Elle nous fait croire, mais croire uniquement, qu’elle est sans provision, tout en criant le plus fort possible : 150 décibels ! Des stridulations de cette puissance, son original stratagème, font fuir les prédateurs les plus féroces dont l’oreille ne supporte pas ces sifflements.
Deuxième feinte : elle ne chante pas pour chanter, mais elle crée un tumulte de rumeurs et de cris à longueur de journée pour faire fuir, à coup sûr, des curieux qui chercheraient à connaître son secret de nourriture. Elle occupe l’espace par ses chants pour séduire des oreilles attentives et distraire des regards inquisiteurs et tenir tout le monde loin de son butin.
Dans le tumulte de cette rumeur furieuse, elle détourne les regards vers la fourmi et réussi à se faire passer pour une victime en simulant sa faim; voilà sa troisième ruse. Au final, elle nous donne des informations trompeuses et mensongères pour manipuler la fourmi et tout le monde autour. Elle passe son temps à occuper les ondes sonores et ne s’arrête que pour désinformer et propager les bruits. Serait-elle la première à avoir inventé la rumeur et les fausses informations ou fake news ?
Or les fake news sont justement « des fausses nouvelles ou des informations fallacieuses c’est-à-dire des informations mensongères diffusées dans le but de manipuler ou de tromper le public ». N’est-ce pas de la désinformation quand la cigale s’adresse à la fourmi et lui fait croire, ainsi qu’à nous, qu’elle manque de provisions céréalières alors que ces graines ne font pas partie de son régime alimentaire. Et d’autre part, en chantant ne fait-elle pas diversion pour que personne ne soupçonne son vrai salaire : la sève.

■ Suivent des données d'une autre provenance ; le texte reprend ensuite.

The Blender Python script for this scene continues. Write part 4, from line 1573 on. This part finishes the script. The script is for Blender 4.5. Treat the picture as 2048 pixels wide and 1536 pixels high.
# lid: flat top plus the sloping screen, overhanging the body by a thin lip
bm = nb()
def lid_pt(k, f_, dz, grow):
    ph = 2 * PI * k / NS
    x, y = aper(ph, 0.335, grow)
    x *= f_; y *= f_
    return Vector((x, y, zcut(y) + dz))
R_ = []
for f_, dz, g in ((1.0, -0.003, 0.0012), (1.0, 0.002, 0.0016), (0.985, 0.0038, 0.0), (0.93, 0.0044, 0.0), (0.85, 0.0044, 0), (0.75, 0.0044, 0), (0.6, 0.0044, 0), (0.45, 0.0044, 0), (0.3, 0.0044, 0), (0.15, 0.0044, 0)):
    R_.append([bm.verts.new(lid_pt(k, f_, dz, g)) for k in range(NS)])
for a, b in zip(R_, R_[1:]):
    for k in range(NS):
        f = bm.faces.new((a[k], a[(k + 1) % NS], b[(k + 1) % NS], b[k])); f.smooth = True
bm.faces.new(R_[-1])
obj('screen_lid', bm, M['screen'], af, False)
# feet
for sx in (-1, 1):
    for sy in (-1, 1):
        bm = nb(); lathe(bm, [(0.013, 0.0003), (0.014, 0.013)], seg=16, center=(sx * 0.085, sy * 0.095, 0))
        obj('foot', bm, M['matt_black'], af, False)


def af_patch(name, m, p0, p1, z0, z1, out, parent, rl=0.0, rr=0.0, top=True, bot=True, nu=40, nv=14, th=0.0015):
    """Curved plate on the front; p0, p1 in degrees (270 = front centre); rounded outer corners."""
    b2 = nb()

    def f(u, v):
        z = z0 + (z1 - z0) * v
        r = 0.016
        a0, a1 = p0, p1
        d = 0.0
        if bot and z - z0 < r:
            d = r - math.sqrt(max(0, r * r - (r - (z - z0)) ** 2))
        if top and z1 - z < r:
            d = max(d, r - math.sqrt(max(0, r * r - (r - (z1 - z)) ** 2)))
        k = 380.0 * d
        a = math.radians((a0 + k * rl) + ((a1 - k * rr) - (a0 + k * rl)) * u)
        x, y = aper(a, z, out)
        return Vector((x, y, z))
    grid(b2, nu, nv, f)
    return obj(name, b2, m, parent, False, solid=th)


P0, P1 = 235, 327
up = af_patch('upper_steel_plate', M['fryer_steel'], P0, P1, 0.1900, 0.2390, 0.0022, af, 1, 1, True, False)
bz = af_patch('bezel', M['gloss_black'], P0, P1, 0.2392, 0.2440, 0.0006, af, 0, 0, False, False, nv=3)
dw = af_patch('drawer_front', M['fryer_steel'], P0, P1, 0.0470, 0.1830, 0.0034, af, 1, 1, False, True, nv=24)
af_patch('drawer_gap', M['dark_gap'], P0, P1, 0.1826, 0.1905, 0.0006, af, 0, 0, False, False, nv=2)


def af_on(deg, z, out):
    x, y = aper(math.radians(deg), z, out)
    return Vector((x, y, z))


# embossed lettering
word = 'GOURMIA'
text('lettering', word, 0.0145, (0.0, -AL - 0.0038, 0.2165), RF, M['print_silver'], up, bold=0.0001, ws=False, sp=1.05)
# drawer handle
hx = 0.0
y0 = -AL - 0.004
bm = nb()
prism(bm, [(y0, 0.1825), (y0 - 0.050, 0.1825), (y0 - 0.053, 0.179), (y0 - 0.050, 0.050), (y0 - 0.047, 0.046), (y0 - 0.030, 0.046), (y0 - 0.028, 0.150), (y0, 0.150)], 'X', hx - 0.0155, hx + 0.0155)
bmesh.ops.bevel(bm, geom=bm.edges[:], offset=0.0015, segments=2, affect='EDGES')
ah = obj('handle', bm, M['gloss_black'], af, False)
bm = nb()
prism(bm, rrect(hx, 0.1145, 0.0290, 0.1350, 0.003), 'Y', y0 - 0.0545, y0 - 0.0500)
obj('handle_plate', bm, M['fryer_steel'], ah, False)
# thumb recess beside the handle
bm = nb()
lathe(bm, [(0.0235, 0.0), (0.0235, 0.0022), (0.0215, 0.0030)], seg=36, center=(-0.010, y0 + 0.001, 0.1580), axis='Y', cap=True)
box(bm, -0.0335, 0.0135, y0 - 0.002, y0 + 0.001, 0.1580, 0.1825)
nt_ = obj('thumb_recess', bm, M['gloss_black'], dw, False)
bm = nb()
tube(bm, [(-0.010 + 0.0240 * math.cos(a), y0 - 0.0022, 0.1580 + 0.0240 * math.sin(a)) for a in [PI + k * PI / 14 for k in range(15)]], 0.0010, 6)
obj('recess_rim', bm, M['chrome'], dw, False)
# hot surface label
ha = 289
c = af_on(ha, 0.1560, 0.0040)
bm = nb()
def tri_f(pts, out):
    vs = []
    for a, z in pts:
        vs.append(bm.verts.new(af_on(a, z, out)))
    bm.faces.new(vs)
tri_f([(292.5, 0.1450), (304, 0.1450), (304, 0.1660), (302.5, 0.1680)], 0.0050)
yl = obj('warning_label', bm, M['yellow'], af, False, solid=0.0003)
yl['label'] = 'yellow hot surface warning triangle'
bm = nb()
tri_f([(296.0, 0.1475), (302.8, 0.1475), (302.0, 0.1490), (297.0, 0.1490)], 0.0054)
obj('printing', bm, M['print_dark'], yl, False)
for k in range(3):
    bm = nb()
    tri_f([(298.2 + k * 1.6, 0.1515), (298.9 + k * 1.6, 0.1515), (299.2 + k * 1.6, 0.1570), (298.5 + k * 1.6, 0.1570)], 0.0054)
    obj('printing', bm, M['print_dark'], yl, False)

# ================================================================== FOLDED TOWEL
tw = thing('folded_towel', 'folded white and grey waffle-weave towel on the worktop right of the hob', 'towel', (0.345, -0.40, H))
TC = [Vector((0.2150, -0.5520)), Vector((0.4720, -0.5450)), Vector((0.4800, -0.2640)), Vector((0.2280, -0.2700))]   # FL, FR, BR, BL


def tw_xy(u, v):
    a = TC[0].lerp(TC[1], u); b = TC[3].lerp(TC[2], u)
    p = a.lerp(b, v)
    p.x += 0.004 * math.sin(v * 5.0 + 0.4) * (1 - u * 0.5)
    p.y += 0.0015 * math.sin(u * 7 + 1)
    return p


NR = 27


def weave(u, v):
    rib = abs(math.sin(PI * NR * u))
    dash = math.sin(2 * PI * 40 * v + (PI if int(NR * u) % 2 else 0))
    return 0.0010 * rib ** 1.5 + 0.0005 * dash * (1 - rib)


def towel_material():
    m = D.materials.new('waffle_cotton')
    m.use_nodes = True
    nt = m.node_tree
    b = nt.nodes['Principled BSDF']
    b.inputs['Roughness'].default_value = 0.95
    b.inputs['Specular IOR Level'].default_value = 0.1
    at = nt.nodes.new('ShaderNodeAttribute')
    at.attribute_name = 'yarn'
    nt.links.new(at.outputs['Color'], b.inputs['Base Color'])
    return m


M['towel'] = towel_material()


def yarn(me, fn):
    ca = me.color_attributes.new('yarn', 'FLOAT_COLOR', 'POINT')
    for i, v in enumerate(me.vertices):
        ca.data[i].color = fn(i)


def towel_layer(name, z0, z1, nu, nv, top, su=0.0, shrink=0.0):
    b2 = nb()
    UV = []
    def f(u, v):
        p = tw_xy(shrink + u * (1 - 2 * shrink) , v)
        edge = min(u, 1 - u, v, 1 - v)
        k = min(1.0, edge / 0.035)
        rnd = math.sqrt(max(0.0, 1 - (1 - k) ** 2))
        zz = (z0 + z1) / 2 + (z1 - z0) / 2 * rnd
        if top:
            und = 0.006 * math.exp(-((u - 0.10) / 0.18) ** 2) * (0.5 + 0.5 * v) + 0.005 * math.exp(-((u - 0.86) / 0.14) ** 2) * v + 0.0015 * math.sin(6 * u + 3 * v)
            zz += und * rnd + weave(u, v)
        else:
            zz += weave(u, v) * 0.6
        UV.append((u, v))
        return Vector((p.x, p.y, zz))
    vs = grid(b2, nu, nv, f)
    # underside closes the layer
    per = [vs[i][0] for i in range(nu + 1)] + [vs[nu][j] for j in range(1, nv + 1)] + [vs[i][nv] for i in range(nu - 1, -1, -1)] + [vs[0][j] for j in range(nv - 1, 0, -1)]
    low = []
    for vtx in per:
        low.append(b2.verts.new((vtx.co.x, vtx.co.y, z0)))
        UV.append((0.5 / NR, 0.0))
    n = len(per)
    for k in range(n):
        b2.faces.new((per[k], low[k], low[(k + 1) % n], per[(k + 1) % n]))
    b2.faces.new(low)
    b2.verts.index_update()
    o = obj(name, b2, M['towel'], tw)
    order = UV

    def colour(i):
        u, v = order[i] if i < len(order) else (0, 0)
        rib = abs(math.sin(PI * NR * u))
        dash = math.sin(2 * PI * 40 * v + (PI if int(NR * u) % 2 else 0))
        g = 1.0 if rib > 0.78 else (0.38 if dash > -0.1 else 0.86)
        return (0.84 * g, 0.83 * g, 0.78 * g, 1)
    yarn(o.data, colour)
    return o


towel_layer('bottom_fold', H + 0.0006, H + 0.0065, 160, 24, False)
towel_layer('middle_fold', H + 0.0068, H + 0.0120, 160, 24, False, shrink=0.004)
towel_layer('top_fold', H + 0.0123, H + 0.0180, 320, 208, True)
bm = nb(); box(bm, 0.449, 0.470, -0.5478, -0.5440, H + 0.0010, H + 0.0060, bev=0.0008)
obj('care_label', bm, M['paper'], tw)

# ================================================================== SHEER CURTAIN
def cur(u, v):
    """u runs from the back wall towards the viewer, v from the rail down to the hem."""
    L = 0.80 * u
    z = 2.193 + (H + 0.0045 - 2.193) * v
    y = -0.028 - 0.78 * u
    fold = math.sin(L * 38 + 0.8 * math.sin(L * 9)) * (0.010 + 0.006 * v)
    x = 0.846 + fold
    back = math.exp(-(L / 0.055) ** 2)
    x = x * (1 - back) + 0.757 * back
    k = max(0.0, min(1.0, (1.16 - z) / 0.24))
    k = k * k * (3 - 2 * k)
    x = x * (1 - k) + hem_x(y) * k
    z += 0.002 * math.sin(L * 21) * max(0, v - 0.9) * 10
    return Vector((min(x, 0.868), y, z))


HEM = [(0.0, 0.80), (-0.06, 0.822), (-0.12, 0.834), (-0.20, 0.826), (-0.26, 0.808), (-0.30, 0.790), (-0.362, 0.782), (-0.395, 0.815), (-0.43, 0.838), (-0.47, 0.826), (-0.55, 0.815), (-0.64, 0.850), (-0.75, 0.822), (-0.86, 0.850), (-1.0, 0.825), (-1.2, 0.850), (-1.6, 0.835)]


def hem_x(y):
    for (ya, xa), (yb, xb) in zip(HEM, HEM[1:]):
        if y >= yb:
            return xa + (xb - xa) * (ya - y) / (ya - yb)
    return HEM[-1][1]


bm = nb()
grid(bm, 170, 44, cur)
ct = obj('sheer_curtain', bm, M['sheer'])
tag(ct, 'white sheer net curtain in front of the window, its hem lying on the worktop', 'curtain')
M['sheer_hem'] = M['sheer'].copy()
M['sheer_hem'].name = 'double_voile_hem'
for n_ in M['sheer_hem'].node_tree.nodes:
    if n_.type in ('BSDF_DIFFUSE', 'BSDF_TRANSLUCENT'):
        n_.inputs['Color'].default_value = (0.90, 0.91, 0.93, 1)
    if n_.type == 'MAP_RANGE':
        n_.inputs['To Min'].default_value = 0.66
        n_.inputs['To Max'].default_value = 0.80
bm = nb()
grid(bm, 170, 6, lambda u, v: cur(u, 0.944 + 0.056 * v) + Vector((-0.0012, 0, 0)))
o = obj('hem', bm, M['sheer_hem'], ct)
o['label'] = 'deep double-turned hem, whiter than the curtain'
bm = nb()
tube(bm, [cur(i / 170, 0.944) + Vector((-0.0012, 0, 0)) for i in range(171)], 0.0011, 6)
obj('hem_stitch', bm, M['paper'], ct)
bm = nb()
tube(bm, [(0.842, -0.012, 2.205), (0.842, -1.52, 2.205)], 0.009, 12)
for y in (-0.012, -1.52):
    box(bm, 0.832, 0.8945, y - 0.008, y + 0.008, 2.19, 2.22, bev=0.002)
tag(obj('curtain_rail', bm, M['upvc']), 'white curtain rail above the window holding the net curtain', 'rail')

Enfin, une dernière information que cette fable passe sous silence, ce qui prouve bien que le stratagème a parfaitement fonctionné : face à une fourmi insensible et inhumaine, notre pauvre cigale non seulement elle a gagné la sympathie de certains d’entre nous, mais personne n’ose du coup lui demander de baisser le ton et de cesser de souiller l’ambiance et de polluer l’environnement par ses nuisances acoustiques insoutenables.